Poll: What proportion of start-ups/non-start-ups use automated unit tests/TDD?
We're trying to resolve this question... Do you use automated unit testing and/or TDD on your start-up? Or on your non-start-up? Feel free to mention why or why not below.
40 comments
[ 2.8 ms ] story [ 82.9 ms ] threadI still slap my own hand, though.
The time you "lose" on the frontend of development is made up on the back.
The asinine thing about this is that unit testing saves a massive amount of time in the long run. In the short run, even, it saves time.
You're really shooting yourself in the foot.
"...automated test suite saved the client 117 days of manual effort per testing cycle."
Sure, it takes more time to construct any given feature with unit tests versus a completely untested solution. However, any time you need to change the code, add a feature, or change something it interacts with, you are saving an incredible amount of time both in testing and the prevention of bugs discovered in production.
I really don't understand how, in the long run, automated testing can't save you time.
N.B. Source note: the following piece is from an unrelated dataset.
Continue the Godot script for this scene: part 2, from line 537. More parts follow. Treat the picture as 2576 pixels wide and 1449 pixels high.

If you don't think so, you obviously haven't maintained any software.
You could do it even if you've never had an accident, many people do.
But most of the time you start doing it AFTER you go off the road once.
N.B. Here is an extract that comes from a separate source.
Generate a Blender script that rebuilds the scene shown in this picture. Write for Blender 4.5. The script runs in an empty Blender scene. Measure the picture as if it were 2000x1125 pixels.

There is, of course, a middle way. Implement as much testing as makes sense for you. Think Pareto.. just the right 20% of testing could give you 80% of the gains.
So.. implement integration tests that test your apps very broadly and as soon as one fails, you know you can start looking deeper. No need to always start with line by line unit tests :)
I prefer the approach we used here (at a non-startup). We simply decided that we were going to use automated tests as much as possible on a new project. Everyone was encouraged to use them. Our coverage wasn't 100%. However, when you are committed to creating an automated test case to reproduce any bug regardless of how the bug was originally found, your coverage expands. Usually you can write variants of the same test to cover related areas.
I can't speak for every member of the group, but my total testing time went down slightly and my test coverage improved enormously. Full TDD is not necessary in every instance. Just because you can't immediately make the jump to full TDD doesn't mean that automated unit test tools won't make your code better, and your testing easier.
I don't think that's optimal, but that's the way it is, and due to time constraints a major refactoring of all the code I have running is not on my to-do list anytime soon.
If it works it works, if it doesn't I do it again.
Then when I start to integrate that solution into real production code I go back and add some tests. (mostly integration tests)
Now on my next site (http://www.beepmystuff.com) I've got many unit tests and I'm much more confident when I make large changes.
The two site share a lot of code so the first is benefiting from the second getting a bit on TLC.
We also create tests to cover bugs to prevent regressions.
I think production code absolutely needs good test coverage, otherwise changing things is a nail biting affair.
I didn't always. I think a project has to grow past a certain size, to the point where you can't immediately remember what all the parts do, before the need for tests becomes painfully apparent.
We have a quick set of unit tests that we run before very check in (10 seconds).
Next our CI kicks off after check in and runs 10 minutes worth of full system tests, booting up opensource software and running it against the system, destroying DBs and recreating them from scratch and running again, etc.
* Finally we have nightly test which run for a few hours, at this point we have 15 projects run against our system. We run projects over and over to test stability, we do security testing against the current code. We have multiple simulated users running against the system checking for performance bottle necks. This phase doesn't catch new issues that often, but helps us to assure we don't regress in performance, security, or overall compatibility support.
It's more fun that way. Instead of your code breaking when you add the test, it's broken until you add the functionality.
My code has many many tests. My co-workers would laugh at me, telling me I spent all my time writing tests. But if my code even RUNS, I'm confident that it is correct. I would get the last laugh, because my co-workers would always be doing frantic debugging right before a deadline because they just uncovered a silent bug.
I still run "prove" before any new release though.
I've also experimented with Perl code coverage early on with good success. Again, time constraints prevent me from pursuing this further for now.
If you have the time, I would highly encourage writing some unit tests for the core functionality.